Docket

State of West Virginia v. Environmental Protection Agency

At the Urging of NELF and Other Amici, the Supreme Court Halts EPA’s Massive Administrative Overreach into the Economic Regulation of the Nation’s Electrical Generating Grid

State of West Virginia v. Environmental Protection Agency,

The North American Coal Corporation. v. Environmental Protection Agency,  

Westmoreland Mining Holdings LLC v. Environmental Protection Agency, 

State of North Dakota v. Environmental Protection Agency, 

U.S. Supreme Court, Nos. 20-1530, 20-1531, 20-1778, 20-1780

This consolidated appeal involved literally scores of states and businesses positioned as parties or amici on either side of an important Clean Air Act issue.  The issue was whether Congress delegated to EPA the power to impose emission standards achievable only through various economic “systems” that operate at the level of the entire nationwide grid, rather than, as customary, through technological systems installed at the individual emission sites.  In its 2015 Clean Power Plan (CPP), EPA laid claim to these enlarged powers.  NELF filed an amicus brief urging the Supreme Court to curb EPA’s environmental overreach.

The petitioners argued that the Clean Air Act requires pollution control standards to be based on the “application of the best system of emission reduction *** for any existing source” of air pollution,” meaning, they contend, the application of the best technological system to the individual sources and to not grid-based economic arrangements (citing 42 U.S.C. §7411(a), (d)) (emphasis added).  Invoking the so-called major question doctrine, they also argued that the Clean Air Act lacks the clear language the Supreme Court requires before it will recognize that Congress has delegated an agency unusually extensive economic and policy-making powers, such as those claimed here.

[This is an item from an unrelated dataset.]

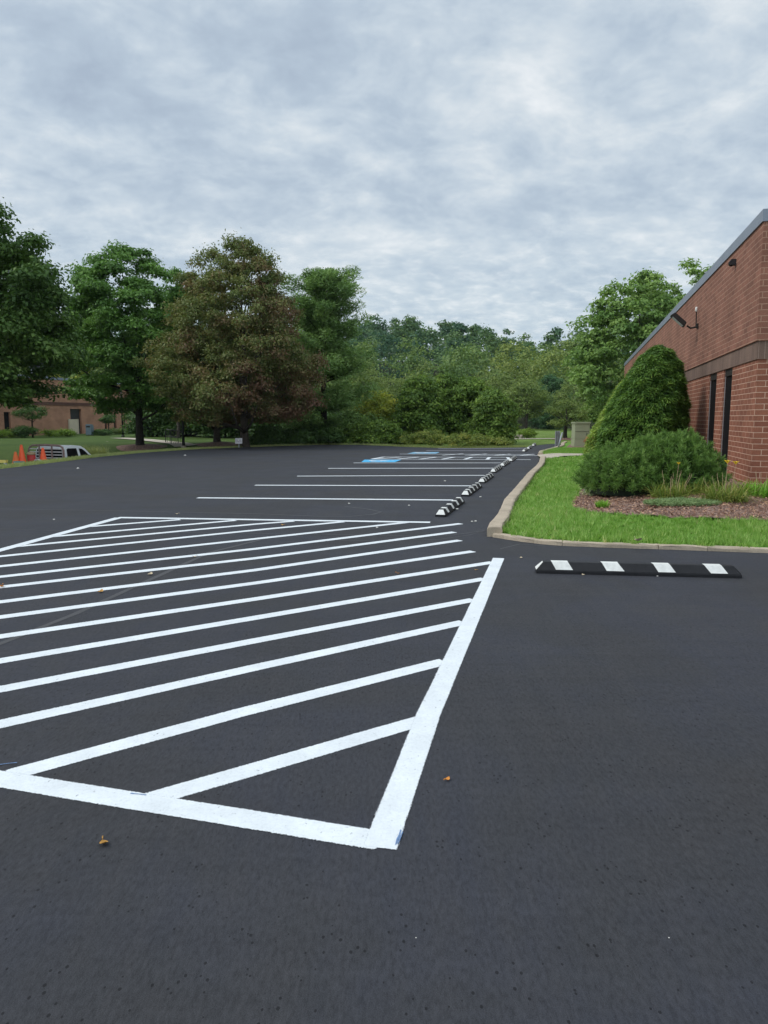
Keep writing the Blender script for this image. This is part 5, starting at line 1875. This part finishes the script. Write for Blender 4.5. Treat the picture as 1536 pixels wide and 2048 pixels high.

The D.C. Circuit, rejecting the petitioners’ textual argument, found that the Clean Air Act does not limit pollution control to use of a technological “system” that is applied to individual emission sources.  Rather, reading the word “system” expansively, it agreed with EPA that the agency’s historical views of the Clean Air Act have always been consistent with the powers claimed in the Clean Power Plan. It also ruled that the major question doctrine played no role in this case.

In its amicus brief, NELF engaged in a threefold textual analysis.  First, NELF cited 42 U.S.C. §7401, containing Congress’s findings and declaration of purpose, to demonstrate that Congress expressly understood that pollution control measures should be applied “at [the] source” of the pollution.  NELF pointed out that §7411(d) reflects this policy because it refers to the resulting “standards of performance for any existing source” of pollution as also applied “to the source.

Next, NELF threw light on the meaning of “system.”  Examining the dense, interlocking and overlapping definitions given in §7411(a) and §7602, NELF showed that the key term is really “system of continuous emission reduction” and that the statutory definitions focus that term solely on the individual sources of emissions, and specifically on their actual physical, technical embodiment, to include their technology, equipment, design, operations, maintenance, work practices, etc.

Finally, NELF refuted EPA and the circuit court’s assertion that the powers asserted in the Clean Power Act are consistent with EPA’s historical views.  In fact, in 1975 EPA engaged in an extensive analysis of subsection (d) and its placement in §7411.  It concluded that §7411(d) requires the “best system” (i.) to be “technology-based” and (ii.) to be apply to the individual existing emission sources.  That conclusion has been reflected ever since in EPA’s own regulations, which describe “best systems of emission reduction” as being systems chosen for and applied to the “facilities” that generate the emissions.  Thus EPA’s own analysis provides an “at the source,” technology-based reading of §7411(d).

NELF concluded by discussing the major question doctrine, decrying EPA’s opportunistic discovery of agency power.  Only after President Obama failed in 2013 to persuade Congress to grant EPA additional powers under the Clean Air Act did EPA promulgate the Clean Power Plan in 2015.  Under the plan, EPA purported to exercise the same powers that it had failed to obtain from Congress, asserting (falsely, as we noted), that it had always possessed the powers it claimed in the CPP.  In fact, in 2022, just as in 2013 and 2015, the Clean Air Act lacks the clear language needed to delegate to the agency the expansive economic and policy-making powers at issue.

On June 30, 2022, the Court issued its decision.  Bluntly disagreeing with the Ninth Circuit, the six-justice majority called the case a major questions case.  It defended its major questions doctrine and, applying it here, found that EPA had acted entirely without authority in creating the sweeping CPP.  Apparently drawing on research found only in NELF’s brief, the Court noted that EPA’s historical practice since 1975 was at odds with the agency’s present claim of powers.  The Court’s decision was widely hailed as a major environmental decision and as one of the most consequential recent rulings curbing the administrative state.